• [Collected material]:
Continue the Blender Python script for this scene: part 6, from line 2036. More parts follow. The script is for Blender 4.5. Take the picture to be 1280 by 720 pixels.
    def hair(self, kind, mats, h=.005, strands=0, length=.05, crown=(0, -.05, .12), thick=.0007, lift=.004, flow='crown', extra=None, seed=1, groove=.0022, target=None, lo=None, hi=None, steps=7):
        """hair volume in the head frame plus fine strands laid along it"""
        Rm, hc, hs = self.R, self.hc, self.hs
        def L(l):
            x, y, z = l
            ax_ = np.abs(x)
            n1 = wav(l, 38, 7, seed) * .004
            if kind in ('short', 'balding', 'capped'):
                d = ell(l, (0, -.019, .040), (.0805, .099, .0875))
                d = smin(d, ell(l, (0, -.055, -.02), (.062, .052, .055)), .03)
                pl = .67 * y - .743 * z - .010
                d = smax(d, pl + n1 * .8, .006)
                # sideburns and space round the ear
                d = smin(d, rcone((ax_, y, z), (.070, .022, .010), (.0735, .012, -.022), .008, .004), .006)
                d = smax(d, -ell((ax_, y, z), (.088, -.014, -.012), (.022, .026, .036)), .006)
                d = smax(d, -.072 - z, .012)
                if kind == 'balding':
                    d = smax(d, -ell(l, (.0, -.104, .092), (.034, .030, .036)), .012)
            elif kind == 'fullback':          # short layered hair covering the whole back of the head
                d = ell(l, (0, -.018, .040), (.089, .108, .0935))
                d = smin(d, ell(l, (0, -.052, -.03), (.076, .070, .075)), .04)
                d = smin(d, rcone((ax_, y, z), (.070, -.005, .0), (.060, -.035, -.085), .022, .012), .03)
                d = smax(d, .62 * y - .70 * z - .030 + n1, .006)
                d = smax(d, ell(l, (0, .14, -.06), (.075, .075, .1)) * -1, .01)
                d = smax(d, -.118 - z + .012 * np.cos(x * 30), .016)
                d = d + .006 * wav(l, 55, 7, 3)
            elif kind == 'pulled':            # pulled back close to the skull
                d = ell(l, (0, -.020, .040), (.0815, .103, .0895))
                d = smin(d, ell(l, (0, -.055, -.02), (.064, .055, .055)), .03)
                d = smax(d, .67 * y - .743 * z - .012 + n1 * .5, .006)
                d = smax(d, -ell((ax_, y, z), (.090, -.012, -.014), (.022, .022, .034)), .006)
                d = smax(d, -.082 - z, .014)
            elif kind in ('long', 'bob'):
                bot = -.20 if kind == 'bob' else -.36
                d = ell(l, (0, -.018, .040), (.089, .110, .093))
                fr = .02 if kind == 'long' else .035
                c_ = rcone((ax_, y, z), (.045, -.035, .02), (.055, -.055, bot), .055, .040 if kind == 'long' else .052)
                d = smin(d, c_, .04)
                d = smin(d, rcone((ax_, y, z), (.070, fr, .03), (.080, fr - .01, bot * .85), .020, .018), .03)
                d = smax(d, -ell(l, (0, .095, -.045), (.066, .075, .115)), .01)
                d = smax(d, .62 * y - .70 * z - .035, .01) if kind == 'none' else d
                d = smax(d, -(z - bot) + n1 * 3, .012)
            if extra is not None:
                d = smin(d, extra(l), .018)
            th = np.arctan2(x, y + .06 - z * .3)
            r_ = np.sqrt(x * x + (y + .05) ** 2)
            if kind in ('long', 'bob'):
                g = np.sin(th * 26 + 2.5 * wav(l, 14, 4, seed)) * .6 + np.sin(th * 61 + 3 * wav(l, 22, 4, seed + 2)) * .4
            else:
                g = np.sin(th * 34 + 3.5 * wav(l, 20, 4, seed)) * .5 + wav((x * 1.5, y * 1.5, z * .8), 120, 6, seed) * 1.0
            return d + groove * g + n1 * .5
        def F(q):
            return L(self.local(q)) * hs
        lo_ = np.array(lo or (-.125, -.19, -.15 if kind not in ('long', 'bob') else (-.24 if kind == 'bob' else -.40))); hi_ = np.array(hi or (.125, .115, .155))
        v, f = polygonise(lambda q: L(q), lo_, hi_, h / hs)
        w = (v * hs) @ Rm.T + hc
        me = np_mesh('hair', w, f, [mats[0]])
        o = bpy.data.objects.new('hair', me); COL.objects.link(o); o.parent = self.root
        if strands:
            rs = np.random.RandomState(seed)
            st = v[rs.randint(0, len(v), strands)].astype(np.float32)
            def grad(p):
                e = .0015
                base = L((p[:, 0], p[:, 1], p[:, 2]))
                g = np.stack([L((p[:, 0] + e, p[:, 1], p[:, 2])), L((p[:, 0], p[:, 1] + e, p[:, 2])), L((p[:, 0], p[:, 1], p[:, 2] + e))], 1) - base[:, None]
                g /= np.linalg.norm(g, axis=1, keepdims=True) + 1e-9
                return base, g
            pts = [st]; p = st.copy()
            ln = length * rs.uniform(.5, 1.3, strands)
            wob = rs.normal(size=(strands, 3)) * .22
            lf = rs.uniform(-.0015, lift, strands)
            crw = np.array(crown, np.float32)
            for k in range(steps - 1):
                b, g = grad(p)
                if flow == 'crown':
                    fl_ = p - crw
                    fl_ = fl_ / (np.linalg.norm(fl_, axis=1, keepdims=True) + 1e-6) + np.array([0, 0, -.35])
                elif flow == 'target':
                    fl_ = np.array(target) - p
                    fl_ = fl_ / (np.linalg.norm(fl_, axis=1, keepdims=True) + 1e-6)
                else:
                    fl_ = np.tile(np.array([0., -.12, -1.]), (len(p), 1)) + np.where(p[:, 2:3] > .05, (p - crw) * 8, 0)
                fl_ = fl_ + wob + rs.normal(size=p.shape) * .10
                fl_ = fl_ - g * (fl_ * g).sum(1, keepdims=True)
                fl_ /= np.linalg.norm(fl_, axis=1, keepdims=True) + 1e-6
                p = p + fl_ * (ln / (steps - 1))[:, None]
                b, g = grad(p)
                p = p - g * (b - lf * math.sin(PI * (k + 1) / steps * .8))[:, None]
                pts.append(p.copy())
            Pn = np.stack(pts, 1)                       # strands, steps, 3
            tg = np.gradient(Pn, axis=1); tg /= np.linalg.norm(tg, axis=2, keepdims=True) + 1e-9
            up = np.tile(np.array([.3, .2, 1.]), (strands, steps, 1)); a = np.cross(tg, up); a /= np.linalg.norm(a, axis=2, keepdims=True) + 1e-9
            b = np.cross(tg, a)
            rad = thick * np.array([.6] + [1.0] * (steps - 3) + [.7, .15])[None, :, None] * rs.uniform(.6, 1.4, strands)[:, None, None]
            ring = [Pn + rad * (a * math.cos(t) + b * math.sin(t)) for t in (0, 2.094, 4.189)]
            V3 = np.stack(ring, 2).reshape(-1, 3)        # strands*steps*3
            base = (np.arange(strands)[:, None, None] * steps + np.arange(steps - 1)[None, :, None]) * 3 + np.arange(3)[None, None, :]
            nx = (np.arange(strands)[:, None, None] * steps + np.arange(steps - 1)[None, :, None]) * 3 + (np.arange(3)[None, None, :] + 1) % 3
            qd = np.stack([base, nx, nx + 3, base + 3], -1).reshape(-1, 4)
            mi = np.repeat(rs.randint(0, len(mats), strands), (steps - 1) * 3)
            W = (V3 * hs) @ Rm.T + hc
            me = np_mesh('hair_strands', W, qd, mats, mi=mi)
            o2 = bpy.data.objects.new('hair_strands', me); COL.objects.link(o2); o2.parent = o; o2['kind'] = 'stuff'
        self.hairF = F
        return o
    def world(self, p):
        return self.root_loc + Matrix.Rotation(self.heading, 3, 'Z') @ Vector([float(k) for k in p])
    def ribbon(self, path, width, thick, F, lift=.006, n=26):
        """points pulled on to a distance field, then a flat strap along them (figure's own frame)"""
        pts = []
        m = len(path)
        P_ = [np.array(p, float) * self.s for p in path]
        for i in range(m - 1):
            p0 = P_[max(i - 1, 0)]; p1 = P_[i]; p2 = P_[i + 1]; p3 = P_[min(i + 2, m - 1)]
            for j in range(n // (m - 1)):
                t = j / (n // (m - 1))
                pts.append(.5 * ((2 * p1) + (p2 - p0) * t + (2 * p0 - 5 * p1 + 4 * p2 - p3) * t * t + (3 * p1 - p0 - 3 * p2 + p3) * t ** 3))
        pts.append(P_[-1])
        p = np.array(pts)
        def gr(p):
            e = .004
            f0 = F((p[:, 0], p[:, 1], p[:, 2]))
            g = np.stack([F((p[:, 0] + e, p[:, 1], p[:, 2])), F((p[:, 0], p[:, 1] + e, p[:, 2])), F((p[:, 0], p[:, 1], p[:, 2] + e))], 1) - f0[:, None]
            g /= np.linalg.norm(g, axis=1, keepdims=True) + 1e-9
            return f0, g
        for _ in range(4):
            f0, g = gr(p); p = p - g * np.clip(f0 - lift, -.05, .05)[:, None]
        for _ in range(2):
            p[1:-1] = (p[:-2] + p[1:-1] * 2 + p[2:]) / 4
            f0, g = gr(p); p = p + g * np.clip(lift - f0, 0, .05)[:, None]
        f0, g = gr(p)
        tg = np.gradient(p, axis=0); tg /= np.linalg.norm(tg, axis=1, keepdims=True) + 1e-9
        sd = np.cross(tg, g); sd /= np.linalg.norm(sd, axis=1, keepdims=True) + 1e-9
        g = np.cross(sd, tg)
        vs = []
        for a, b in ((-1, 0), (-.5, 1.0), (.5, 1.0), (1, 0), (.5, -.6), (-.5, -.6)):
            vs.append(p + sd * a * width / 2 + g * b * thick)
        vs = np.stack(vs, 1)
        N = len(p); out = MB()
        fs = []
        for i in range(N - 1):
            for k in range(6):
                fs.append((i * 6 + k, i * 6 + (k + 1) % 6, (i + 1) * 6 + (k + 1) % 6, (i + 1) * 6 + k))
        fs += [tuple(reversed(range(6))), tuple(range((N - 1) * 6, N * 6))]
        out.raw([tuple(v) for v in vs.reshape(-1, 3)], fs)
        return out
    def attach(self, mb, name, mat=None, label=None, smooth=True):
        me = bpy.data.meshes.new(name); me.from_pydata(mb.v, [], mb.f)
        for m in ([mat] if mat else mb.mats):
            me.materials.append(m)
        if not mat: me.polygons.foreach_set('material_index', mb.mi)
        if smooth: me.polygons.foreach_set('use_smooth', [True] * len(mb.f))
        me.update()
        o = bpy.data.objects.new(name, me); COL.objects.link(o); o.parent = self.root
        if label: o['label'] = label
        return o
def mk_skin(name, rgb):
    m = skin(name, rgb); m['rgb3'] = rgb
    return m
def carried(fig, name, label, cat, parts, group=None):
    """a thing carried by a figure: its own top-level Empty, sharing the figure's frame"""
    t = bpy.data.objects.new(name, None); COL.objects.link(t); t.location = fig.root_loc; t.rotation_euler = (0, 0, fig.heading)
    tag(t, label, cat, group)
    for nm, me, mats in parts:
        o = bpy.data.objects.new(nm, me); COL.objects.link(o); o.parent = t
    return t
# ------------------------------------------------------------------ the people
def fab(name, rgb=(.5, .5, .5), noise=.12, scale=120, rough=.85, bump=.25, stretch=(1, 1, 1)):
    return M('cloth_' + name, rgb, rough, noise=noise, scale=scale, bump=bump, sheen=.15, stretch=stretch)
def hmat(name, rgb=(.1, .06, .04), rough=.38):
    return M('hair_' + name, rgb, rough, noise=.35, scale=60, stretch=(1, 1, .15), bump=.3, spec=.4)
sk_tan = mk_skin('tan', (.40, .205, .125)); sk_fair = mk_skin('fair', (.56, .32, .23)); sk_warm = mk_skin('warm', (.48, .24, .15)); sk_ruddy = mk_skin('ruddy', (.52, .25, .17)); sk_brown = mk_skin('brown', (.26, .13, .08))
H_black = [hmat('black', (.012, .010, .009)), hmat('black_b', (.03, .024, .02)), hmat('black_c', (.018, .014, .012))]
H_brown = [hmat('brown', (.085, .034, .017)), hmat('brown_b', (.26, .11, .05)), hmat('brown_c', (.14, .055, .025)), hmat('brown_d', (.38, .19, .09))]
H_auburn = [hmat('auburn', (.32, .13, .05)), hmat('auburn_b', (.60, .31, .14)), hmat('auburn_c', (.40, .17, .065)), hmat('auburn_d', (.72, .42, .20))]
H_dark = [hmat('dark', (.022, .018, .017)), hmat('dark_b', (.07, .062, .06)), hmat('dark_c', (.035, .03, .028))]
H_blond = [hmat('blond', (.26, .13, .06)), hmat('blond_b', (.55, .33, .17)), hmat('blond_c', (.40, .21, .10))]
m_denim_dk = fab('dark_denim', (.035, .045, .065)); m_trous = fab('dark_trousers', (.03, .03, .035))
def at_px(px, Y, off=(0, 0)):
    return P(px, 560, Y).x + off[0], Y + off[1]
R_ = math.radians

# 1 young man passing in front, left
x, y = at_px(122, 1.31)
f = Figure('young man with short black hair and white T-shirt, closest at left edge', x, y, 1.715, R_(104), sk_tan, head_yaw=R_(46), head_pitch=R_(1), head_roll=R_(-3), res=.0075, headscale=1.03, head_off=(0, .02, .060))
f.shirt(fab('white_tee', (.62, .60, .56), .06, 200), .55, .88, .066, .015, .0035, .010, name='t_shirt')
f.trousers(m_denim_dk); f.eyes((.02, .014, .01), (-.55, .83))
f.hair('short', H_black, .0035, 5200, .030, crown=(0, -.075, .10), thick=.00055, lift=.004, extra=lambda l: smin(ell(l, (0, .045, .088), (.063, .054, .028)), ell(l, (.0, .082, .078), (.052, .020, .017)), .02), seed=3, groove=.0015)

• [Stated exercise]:
Copy every line in the listing above where the string "parts" turns up.

• [Task output]:
Continue the Blender Python script for this scene: part 6, from line 2036. More parts follow. The script is for Blender 4.5. Take the picture to be 1280 by 720 pixels.
def carried(fig, name, label, cat, parts, group=None):
    for nm, me, mats in parts:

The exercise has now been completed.